【広島県竹原市】戦争なき平和を ー大久野島毒ガス資料館ー
「うさぎの島」として一大観光地になっている大久野島は、「毒ガス工場があり、昭和時代初期に地図から消された島」としての側面も持っています。
農耕が営まれる平穏な有人島だったこの島。しかし昭和2(1927)年から毒ガス工場の建設が始まり、2年後に開設します。それまで住んでいた住民は強制退去となりました。
工員は昼夜2交代の13時間労働で従事し、勤務前後は船で本土と往復したそうです。このような完全防護の服を着ていましたが、
多くの工員が健康を損ねました。亡くなる人もいました。
第二次世界大戦が終わると工場は廃止されましたが、その後も元工員の人々は呼吸困難や気管支炎に苦しみました。結核のような症状で亡くなる人も増えていきました。慢性気管支炎で苦しんでいる人の様子を写した写真が展示されていました。本当に苦しそうです。
被害に遭った人への救済は現在も続けられているそうです。
広島市の平和記念公園の資料館は原子爆弾の恐ろしさを伝えていますが、こちらの資料館は毒ガス被害の生々しい惨状を伝えています。様々な面で、戦争は悲劇を生み、後遺症で苦しませ続けます。このようなことは二度と起こしてはならないという思いにさせられます。
資料館はキャンプ場や海水浴場の近くにあります。海水浴を終えた人も見学していました。島内のレジャーを楽しむ途中に寄ってみて、平和について考えてみてはいかがでしょうか。

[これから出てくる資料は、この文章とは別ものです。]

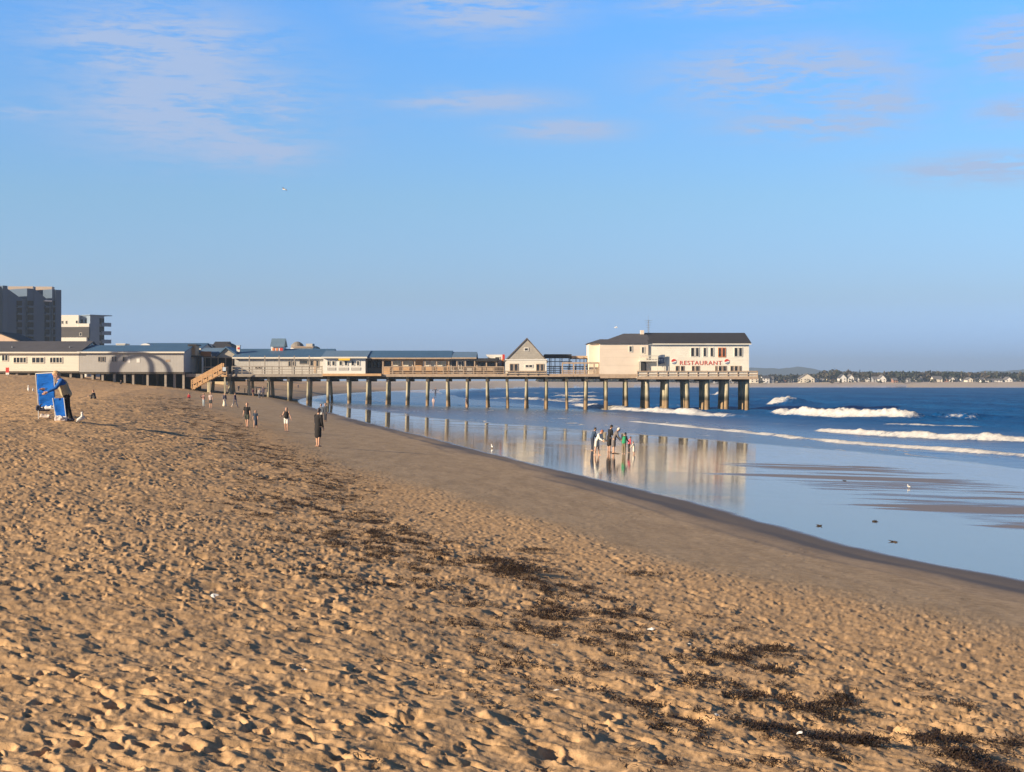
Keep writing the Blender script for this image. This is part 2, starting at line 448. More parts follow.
def sea_lines():
    def L(*pts): return np.array([( (px-CX)/F*(H*F/(py-HY)), H*F/(py-HY)) for px,py in pts])
    return [ # polyline on the water, crest height, half width seaward, foam amount
        (L((776,413),(800,415.2),(850,417.2),(900,418.6),(926,418.8)), .85, 2.4, .95),
        (L((930,418),(958,418.6),(990,419)), .8, 3.0, .38),
        (L((822,431.5),(835,433),(880,435.8),(930,438.2),(980,440.6),(1040,442.6),(1130,446)), .42, 1.7, .92),
        (L((612,420.8),(650,424.4),(690,428),(740,432.6),(800,439),(851,444.4),(900,447.5),(960,452),(1024,458),(1120,466)), .20, 1.15, .85),
        (L((568,404.5),(593,407.2),(620,410.4),(655,412.4),(690,414.6),(720,416.6),(748,417.6)), .55, 2.4, .9),
        (L((622,414.5),(660,418),(720,421.5)), .1, 1.5, .30),
        (L((880,424.5),(930,426),(985,428)), .16, 1.4, .5),
        (L((640,405.5),(700,407),(745,408.4)), .2, 1.8, .45),
        (L((755,423.5),(820,427),(900,430.5),(1000,434)), .08, 1.2, .34),
        (L((860,449),(940,454),(1024,462)), .05, 1.0, .42),
        (L((470,392),(540,393.4),(590,394)), .4, 5, .5),
        (L((400,394),(450,395.4),(500,396)), .25, 4, .45),
        (L((505,388.1),(546,388.4)), 1.1, 12, .9),
        (L((455,386.6),(500,387)), .9, 14, .6),
        (L((484,398.6),(520,399.4),(560,401.5),(590,404)), .45, 4, .7),
        (L((560,393.4),(604,393.8)), .75, 7, .85),
        (L((556,396.6),(600,397.4)), .6, 5, .8),
        (L((555,399.8),(606,401)), .5, 4, .75),
        (L((715,394.8),(724,395.2)), 1.3, 5, .9),
        (L((776,403.6),(786,404.4)), 1.2, 4, .8),
        (L((731,396.6),(738,396.6)), .7, 4, .6),
        (L((758,399.6),(764,399.8)), .6, 4, .45),
        (L((380,403.5),(430,406.2),(470,407.4),(512,409)), .06, 2, .22),
    ]
def build_sea():
    rows = [26.]
    while rows[-1] < 6500:
        d = rows[-1]
        st = .5 if d < 60 else (.33 if d < 250 else max(.33+(d-250)*.02, d*d/40000.))
        rows.append(d+min(st, 400))
    rows = np.array(rows)
    t = tancols(-.2, 1.7, -.105, .35, .00080, 60)
    X = rows[:,None]*t[None,:]; Y = np.repeat(rows[:,None], len(t), 1)
    u = udist(X, Y); keep = u < -10
    s = sm(-26, -70, u)                                   # how far out
    off = np.clip((-u-26)/60, 0, 1)
    ph = -u+3*fbm(X*.03,Y*.03,31)
    Z = off*(.16*np.sin(ph*.42)+.10*np.sin(ph*.9+X*.05))*np.clip(1-Y/900,0.1,1)
    Z += off*.24*fbm(X*.30,Y*.14,33,3)*np.clip(1.2-Y/1500,.3,1)+.012*fbm(X*.5,Y*.5,35,2)+.0
    foam = np.zeros_like(X)
    for pts, hgt, wid, amt in sea_lines():
        p = _spline(pts, 4); lo = p.min(0)-40; hi = p.max(0)+40
        m = (X > lo[0]) & (X < hi[0]) & (Y > lo[1]) & (Y < hi[1])
        if not m.any(): continue
        x = X[m]; y = Y[m]; best = np.full(x.shape,1e18); sd = np.zeros_like(x); tt = np.zeros_like(x)
        n = len(p)-1
        for i in range(n):
            ax, ay = p[i]; bx, by = p[i+1]; dx = bx-ax; dy = by-ay; L2 = dx*dx+dy*dy
            tr = ((x-ax)*dx+(y-ay)*dy)/L2; tc = np.clip(tr,0,1)
            d2 = (x-ax-tc*dx)**2+(y-ay-tc*dy)**2
            cr = (dx*(y-ay)-dy*(x-ax))/math.sqrt(L2)
            k = d2 < best; best = np.where(k,d2,best); sd = np.where(k,cr,sd); tt = np.where(k,(i+tc)/n,tt)
            endgap = np.sqrt(d2)
        # beyond the ends the crest dies away
        dist = np.sqrt(best); ax_out = np.sqrt(np.maximum(best-sd*sd,0))
        ends = np.exp(-(ax_out/(wid*1.2))**2)*(.30+.70*np.clip(np.minimum(tt*9,(1-tt)*5),0,1))
        flip = 1.0 if p[-1][1] < p[0][1] else 1.0
        # seaward is the side away from the eye
        nx = (p[-1]-p[0]); seaward = np.sign(nx[0]) if abs(nx[0]) > 1e-6 else 1
        q = sd*seaward                                      # >0 further out, <0 towards the beach
        q = q+.35*wid*fbm(x*.22+hgt,y*.22,44)
        wob = .72+.75*fbm(x*.22,y*.12,47)
        cross = np.where(q < 0, np.exp(-(q/(wid*.33))**2), np.exp(-(q/(wid*1.25))**2))
        lump = 1+.30*fbm(x*.9,y*.5,49,3)+.30*np.abs(fbm(x*1.7,y*.7,50,3))+.10*fbm(x*4,y*1.5,52,2)
        Z[m] += hgt*ends*wob*cross*np.where(amt>.35,lump,1)
        fc = np.where(q < 0, np.exp(-(q/(wid*.62))**4), np.exp(-(q/(wid*.75))**2))*(.80+.35*np.clip(fbm(x*.45,y*.2,55,3)+.55,0,1))
        foam[m] = np.maximum(foam[m], amt*ends*fc*(.9+.25*fbm(x*.3,y*.15,53)))
        # lace of spent foam trailing behind
        tr_ = np.where(q > 0, np.exp(-(q/(wid*3.2))), 0)*ends*.30*amt
        foam[m] = np.maximum(foam[m], tr_*(1+fbm(x*.2,y*.1,57)))
    # thin swash running up the flat: its lip carries a little foam
    lip = np.exp(-((u+24.0+2.2*fbm(X*.10,Y*.05,59))/.5)**2)*np.clip(1-Y/200,0,1)
    foam = np.maximum(foam, .20*lip)
    Z += .02-.0*X
    shallow = 1-sm(24, 62, -u)
    shallow = np.where(Y > 260, np.minimum(shallow, np.maximum(.6*(1-sm(300,520,Y))+.1, 1-sm(14,40,-u))), shallow)
    me = grid_mesh('sea', X, Y, Z, keep, {'foam':np.clip(foam,0,1),'shallow':shallow})
    o = link_mesh('sea', me, sea_material()); tag(o, kind='structure')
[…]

(館内は写真撮影禁止です。この記事の執筆者は竹原市役所からの許可を得て撮影しました。)
大久野島毒ガス資料館
所在地:広島県竹原市忠海町5491
開館時間:9:00~
休館日:年末年始(12月29日~1月3日)
入館料:19歳以上150円(20名以上の団体の場合は1人120円)。18歳以下の人および、身体障がい者手帳・精神障がい者保健福祉手帳・療育手帳の所持者とその付添者1名は無料。